We actively support the following versions of Secvault with security updates:
| Version | Supported |
|---|---|
| 3.1.x | ✅ |
| 3.0.x | ✅ |
| < 3.0 | ❌ |
Please do not report security vulnerabilities through public GitHub issues.
Instead, please report security vulnerabilities by emailing unnikrishnan.kp@bigbinary.com.
You should receive a response within 48 hours. If the issue is confirmed, we will release a patch as soon as possible depending on complexity but typically within 7 days.
Please include the following information in your vulnerability report:
- Type of issue (e.g. buffer overflow, SQL injection, cross-site scripting, etc.)
- Full paths of source file(s) related to the manifestation of the issue
- The location of the affected source code (tag/branch/commit or direct URL)
- Any special configuration required to reproduce the issue
- Step-by-step instructions to reproduce the issue
- Proof-of-concept or exploit code (if possible)

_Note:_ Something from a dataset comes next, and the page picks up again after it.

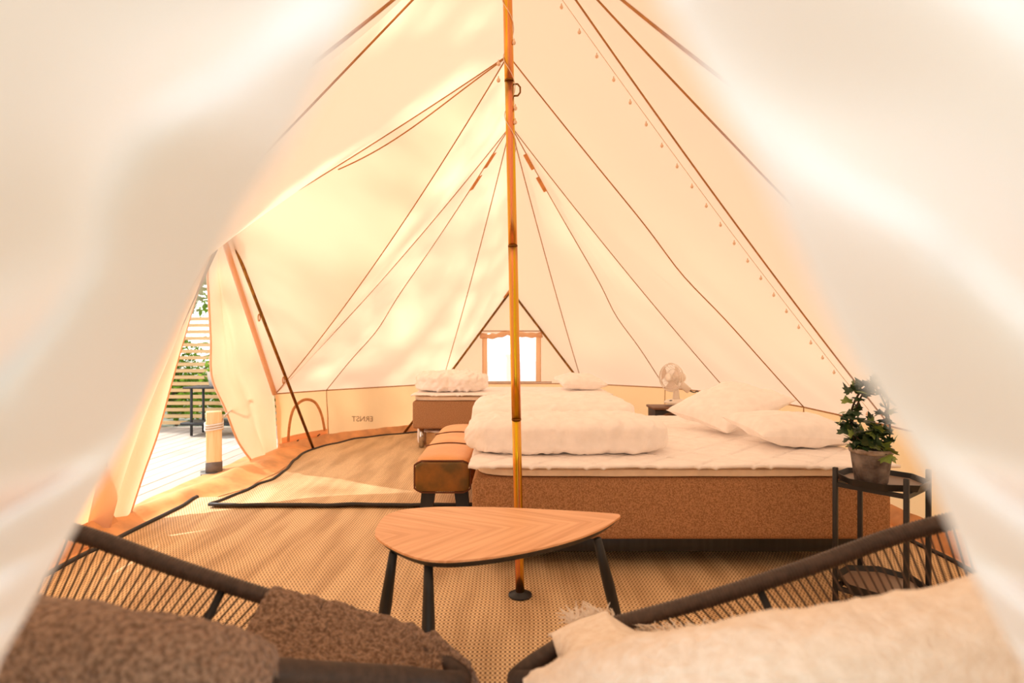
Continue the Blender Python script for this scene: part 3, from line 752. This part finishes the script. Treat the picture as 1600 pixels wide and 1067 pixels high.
# ------------------------------------------------------------------ leather bench
bn = thing('leather_bench', (-0.37, 3.65, 0), 'long tan leather bench with splayed legs at the foot of the near bed', 'bench')
bx0, bx1, by0, by1, bz0, bz1 = -0.515, -0.215, 3.02, 4.30, 0.305, 0.475
body = superbox(((bx0 + bx1) / 2, (by0 + by1) / 2, (bz0 + bz1) / 2), (bx1 - bx0, by1 - by0, bz1 - bz0), 9, 26, 0.003, (5, 5, 5))
for p in body[0]:
    if p.z > 0.40: p.z += 0.022 * (1 - ((p.x - (bx0 + bx1) / 2) / 0.15) ** 2) * (1 - 0.35 * max(0, math.cos((p.y - by0) / (by1 - by0) * 6 * PI)) ** 12)
obj('seat', body, M['leather'], bn)
cxm, czm = (bx0 + bx1) / 2, (bz0 + bz1) / 2
endp = superbox((cxm, by0 + 0.006, czm), (0.285, 0.03, 0.155), 7, 10)
obj('end_panel', endp, M['leather_end'], bn)
ring = [V((cxm + 0.147 * max(-1, min(1, 1.25 * math.cos(a))), by0 + 0.004, czm + 0.083 * max(-1, min(1, 1.25 * math.sin(a))))) for a in [2 * PI * k / 40 for k in range(40)]]
obj('piping', tube(ring, 0.005, 6, closed=True), M['piping'], bn)
for yy in (3.45, 3.87):
    obj('piping', tube([V((bx0 + (bx1 - bx0) * k / 12 , yy, bz1 + 0.020 * (1 - (2 * k / 12 - 1) ** 2) - 0.001)) for k in range(13)], 0.004, 6), M['piping'], bn)
for x, sx in ((cxm - 0.085, -1), (cxm + 0.085, 1)):
    for y, sy in ((by0 + 0.13, -1), (by1 - 0.13, 1)):
        a, b = V((x, y, bz0 + 0.01)), V((x + sx * 0.035, y + sy * 0.05, 0.028))
        t_ = xf(box((0, 0, 0), (0.075, 0.05, 1)), Matrix.Identity(4))
        vv = [(a if p.z > 0 else b) + V((p.x, p.y, 0)) * (1 if p.z > 0 else .75) for p in t_[0]]
        obj('leg', (vv, t_[1]), M['blackwood'], bn, smooth=False)

# ------------------------------------------------------------------ beds
def soft_box(c, s, bev, seg, amp, fr):
    v, f = superbox(c, s, 14, 30, amp, fr); return v, f
def bed(name, x0, x1, y0, y1, zb, zt, label, legm, leg_spots, ov):
    b = thing(name, ((x0 + x1) / 2, (y0 + y1) / 2, 0), label, 'bed'); c = ((x0 + x1) / 2, (y0 + y1) / 2)
    obj('bed_base', rbox((c[0], c[1], (zb + zt) / 2), (x1 - x0, y1 - y0, zt - zb), 0.03, 4), M['bedcloth'], b)
    obj('under_bed_shade', rbox((c[0], c[1], zb - 0.035), (x1 - x0 - 0.12, y1 - y0 - 0.12, 0.08), 0.004, 1), M['blackwood'], b) if legm is M['black'] else None  # black slab added under the near bed to stand in for its shadow
    obj('topper', superbox((c[0], c[1], zt + 0.022), (x1 - x0 - 0.02, y1 - y0 - 0.01, 0.042), 12, 34, 0.004, (3, 3, 3)), M['topper'], b)
    def pad(s, t):
        x = x0 - ov + (x1 - x0 + 2 * ov) * s; y = y0 - 0.03 + (y1 - y0 + 0.06) * t
        z = zt + 0.072 + 0.006 * mnoise.noise(V((x * 3, y * 3, 1))) 
        q1, q2 = (x + y) / 0.26, (x - y) / 0.26
        z -= 0.010 * (max(0, math.cos(q1 * 2 * PI)) ** 60 + max(0, math.cos(q2 * 2 * PI)) ** 60)
        e = min(s, 1 - s) * (x1 - x0); g = min(t, 1 - t) * (y1 - y0)
        z -= 0.008 * math.exp(-min(e, g) / 0.02) + 0.006 * mnoise.noise(V((x * 6, y * 6, 4))) * math.exp(-min(e, g) / 0.05)
        return V((x, y, z))
    top = grid(pad, 150, 130); bot = [p - V((0, 0, 0.012)) for p in top[0]]
    n = len(top[0]); W_ = 131; f = list(top[1]) + [tuple(i + n for i in q[::-1]) for q in top[1]]
    for i in range(150): f += [(i * W_, i * W_ + n, (i + 1) * W_ + n, (i + 1) * W_), (i * W_ + 130, (i + 1) * W_ + 130, (i + 1) * W_ + 130 + n, i * W_ + 130 + n)]
    for j in range(130): f += [(j, j + 1, j + 1 + n, j + n), (150 * W_ + j, 150 * W_ + j + n, 150 * W_ + j + 1 + n, 150 * W_ + j + 1)]
    obj('mattress_pad', (list(top[0]) + bot, f), M['sheet'], b)
    for x, y in leg_spots:
        obj('leg', tube([V((x, y, 0.028)), V((x, y, zb + 0.01))], 0.026, 14), legm, b)
    return b
bed('double_bed', -0.19, 1.80, 2.72, 4.50, 0.160, 0.455, 'wide near bed with brown woven base and white quilted pad', M['black'],
    [(x, y) for x in (-0.05, 0.8, 1.65) for y in (3.0, 4.3)], 0.015)
bed('single_bed', -1.0, 1.0, 5.77, 6.67, 0.222, 0.505, 'single bed with brown base standing under the rear window', M['chrome'],
    [(x, y) for x in (-0.92, 0.92) for y in (5.85, 6.58)], 0.01)

tag(obj('duvet', superbox((0.285, 3.15, 0.612), (1.06, 0.60, 0.175), 4.2, 64, 0.014, (14, 4, 5), crease=0.45), M['sheet'], origin=(0.285, 3.17, 0.53)), 'thick white rolled duvet at the front of the near bed', 'duvet', 'white duvets on the beds')
tag(obj('duvet', superbox((0.27, 3.92, 0.622), (1.04, 0.86, 0.20), 4.6, 50, 0.020, (7, 6, 5), crease=0.4), M['sheet'], origin=(0.27, 3.93, 0.53)), 'white folded duvet at the back of the near bed, behind the rolled one', 'duvet', 'white duvets on the beds')
dv = superbox((-0.64, 6.14, 0.678), (0.74, 0.62, 0.2), 3.2, 60, 0.030, (8, 7, 14), crease=0.5)
tag(obj('duvet', dv, M['sheet'], origin=(-0.64, 6.14, 0.57)), 'crumpled white duvet folded on the left end of the single bed', 'duvet', 'white duvets on the beds')
def euler(x, y, z): return Matrix.Rotation(z, 4, 'Z') @ Matrix.Rotation(y, 4, 'Y') @ Matrix.Rotation(x, 4, 'X')
m1 = Matrix.Translation((1.57, 3.22, 0.615)) @ euler(0.10, 0.06, 0.12)
tag(obj('pillow', pillow(m1, 0.62, 0.46, 0.17, 2), M['sheet'], origin=(1.56, 3.22, 0.53)), 'white pillow lying flat at the front corner of the near bed', 'pillow', 'white pillows on the beds')
m2 = Matrix.Translation((1.42, 3.76, 0.685)) @ euler(0.165, -0.279, 0.444)
tag(obj('pillow', pillow(m2, 0.62, 0.52, 0.19, 5), M['sheet'], origin=(1.42, 3.76, 0.53)), 'white pillow propped up at an angle behind the flat pillow', 'pillow', 'white pillows on the beds')
m3 = Matrix.Translation((0.74, 6.28, 0.665)) @ euler(0.10, 0.04, 0.2)
tag(obj('pillow', pillow(m3, 0.50, 0.42, 0.17, 9), M['sheet'], origin=(0.74, 6.28, 0.57)), 'white pillow on the right end of the single bed', 'pillow', 'white pillows on the beds')

# things pushed under the single bed
cr = thing('wooden_crate', (-0.66, 6.05, 0), 'pale wooden crate pushed under the single bed', 'crate')
obj('crate_bottom', rbox((-0.62, 6.1, 0.035), (0.5, 0.35, 0.012), 0.003, 1), M['crate'], cr)
for y in (5.92, 6.28): obj('side_board', rbox((-0.62, y, 0.095), (0.52, 0.014, 0.13), 0.003, 1), M['crate'], cr)
for x in (-0.87, -0.37): obj('end_board', rbox((x, 6.1, 0.095), (0.014, 0.35, 0.13), 0.003, 1), M['crate'], cr)
tag(obj('blanket', superbox((-0.70, 6.05, 0.177), (0.5, 0.34, 0.032), 3, 24, 0.010, (14, 14, 14)), M['sheet'], origin=(-0.70, 6.05, 0.16)), 'white cloth bundled on the crate under the single bed', 'blanket')
tag(obj('sack', superbox((-0.955, 6.1, 0.12), (0.09, 0.3, 0.19), 2.6, 20, 0.012, (10, 10, 10)), M['sheet'], origin=(-0.955, 6.1, 0.03)), 'limp white bag by the chrome leg of the single bed', 'bag')

# ------------------------------------------------------------------ dark cabinet, fan, adapter
cb = thing('cabinet', (1.36, 4.88, 0), 'small dark cabinet with an arched front in the corner behind the near bed', 'cabinet')
obj('body', rbox((1.37, 4.88, 0.275), (0.38, 0.24, 0.53), 0.008), M['darkcab'], cb)
obj('top', rbox((1.37, 4.87, 0.566), (0.45, 0.31, 0.03), 0.008, 2), M['darkcab'], cb)
obj('moulding', rbox((1.37, 4.87, 0.545), (0.41, 0.27, 0.02), 0.005, 2), M['archwood'], cb)
ar = [V((1.33 + 0.15 * math.cos(a), 4.755, 0.36 + 0.145 * math.sin(a))) for a in [PI * k / 20 for k in range(21)]]
obj('arch_frame', tube([V((1.48, 4.755, 0.06))] + ar + [V((1.18, 4.755, 0.06))], 0.012, 8), M['archwood'], cb)
obj('glass', prism([(0, 0)] * 0 + [(1.33 + 0.14 * math.cos(a), 0.36 + 0.135 * math.sin(a)) for a in [PI * k / 16 for k in range(17)]] + [(1.19, 0.06), (1.47, 0.06)], 0, 0.006), M['darkglass'], cb, smooth=False)
g = cb.children[-1]
for vtx in g.data.vertices:
    w = vtx.co + V(cb.location); vtx.co = V((w.x, 4.752 + w.z, w.y)) - V(cb.location)
fan = thing('desk_fan', (1.37, 4.86, 0.582), 'white desk fan with round wire guard on the dark cabinet', 'fan')
fb = V((1.385, 4.86, 0.582))
obj('base', lathe(fb, [(0.098, 0), (0.10, 0.008), (0.085, 0.022), (0.04, 0.034), (0.0, 0.036)], 32), M['white'], fan)
obj('neck', tube([fb + V((0, 0, 0.02)), fb + V((0, 0, 0.17))], lambda q: 0.030 - 0.010 * q, 16), M['white'], fan)
ax = V((-0.80, -0.60, 0.04)).normalized(); hub = fb + V((-0.0, 0, 0.215))
obj('motor', lathe(hub + ax * -0.06, [(0.02, -0.035), (0.040, -0.02), (0.046, 0.0), (0.046, 0.06), (0.03, 0.085), (0.0, 0.087)], 24, ax), M['white'], fan)
fc = hub + ax * 0.07
qx = ax.cross(V((0, 0, 1))).normalized(); qy = qx.cross(ax).normalized(); RG = 0.118
gd = []
for dz, rr in ((0.028, RG * .75), (0.018, RG * .92), (0.0, RG), (-0.02, RG * .96), (-0.035, RG * .6)):
    gd.append(tube([fc + ax * dz + (qx * math.cos(a) + qy * math.sin(a)) * rr for a in [2 * PI * k / 32 for k in range(32)]], 0.0022 if rr < RG else .004, 5, closed=True))
for k in range(28):
    a = 2 * PI * k / 28; d = qx * math.cos(a) + qy * math.sin(a)
    gd.append(tube([fc + ax * 0.034 + d * 0.03, fc + ax * 0.028 + d * RG * .75, fc + d * RG, fc - ax * .035 + d * RG * .6, fc - ax * .04 + d * .03], 0.0011, 4))
obj('guard', join(*gd), M['white'], fan)
obj('badge', lathe(fc + ax * 0.034, [(0.034, -0.004), (0.034, 0.003), (0.02, 0.006), (0, 0.006)], 20, ax), M['white'], fan.children[-1])
for k in range(3):
    a0 = 2 * PI * k / 3 + 0.4
    def bl_(s, t, a0=a0):
        a = a0 + (t - .5) * 1.25 * (0.6 + .4 * s); r_ = 0.02 + s * 0.085
        return fc + (qx * math.cos(a) + qy * math.sin(a)) * r_ + ax * (0.022 * (t - .5) * 1.2)
    obj('blade', grid(bl_, 8, 8), M['clear'], fan)
obj('button', rbox(fb + V((-0.06, -0.055, 0.026)), (0.022, 0.012, 0.006), 0.002, 1), M['black'], fan)
ad = thing('power_adapter', (1.73, 5.6, 0.66), 'white plug box and cable hanging on the canvas beside the fan', 'adapter')
apn = px(1070, 605, 5.55)
obj('case', xf(rbox((0, 0, 0), (0.11, 0.045, 0.06), 0.008), Matrix.Translation(apn) @ euler(0, 0.7, 0)), M['white'], ad)
obj('cable', tube(spline([apn + V((.04, 0, -.03)), apn + V((.09, 0, -.05)), apn + V((.13, .02, -.04)), apn + V((.15, .05, -.10)), apn + V((.14, .05, -.3))], 20), 0.006, 6), M['black'], ad)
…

- Impact of the issue, including how an attacker might exploit the issue
This information will help us triage your report more quickly.
When using Secvault in your applications, please follow these security best practices:
- Ensure your secrets files (
config/secrets.yml, etc.) have restrictive file permissions (600 or 640) - Never commit secrets files to version control
- Use
.gitignoreto exclude secrets files from your repository
- Use different secrets files for different environments (development, staging, production)
- Never use production secrets in development or testing environments
- Implement proper environment-specific configuration
- Rotate secrets regularly
- Use strong, randomly generated secrets
- Avoid hardcoding secrets in application code
- Consider using external secret management services for production environments
- Limit access to secrets files to only necessary personnel and processes
- Use proper deployment practices that don't expose secrets in logs or process lists
- Implement proper access controls in your deployment infrastructure
- Monitor access to secrets files
- Implement logging for secrets access (without logging the actual secret values)
- Regular security audits of your secrets management practices
Secvault has minimal dependencies to reduce attack surface:
- Rails: We require Rails >= 7.1.0 and stay updated with security patches
- Zeitwerk: Used for autoloading, maintained by the Rails core team
We regularly monitor our dependencies for security vulnerabilities and update them promptly when security issues are discovered.
The hot reload feature (reload_secrets!) is designed for development environments only. It should not be enabled in production as it can potentially expose secrets through memory dumps or debugging tools.
Secvault integrates deeply with Rails' secrets system. While this provides seamless functionality, it's important to understand that secrets are loaded into memory and may be visible to processes with sufficient privileges.
Secvault reads secrets from the file system. Ensure your deployment environment has proper file system security controls in place.
We appreciate the security research community and responsible disclosure. Contributors who report valid security vulnerabilities will be acknowledged in our release notes (unless they prefer to remain anonymous).
For any security-related questions or concerns, please contact:
Email: unnikrishnan.kp@bigbinary.com
Project: https://github.com/unnitallman/secvault
This security policy is effective as of the date of the latest commit to this file and applies to all current and future versions of Secvault.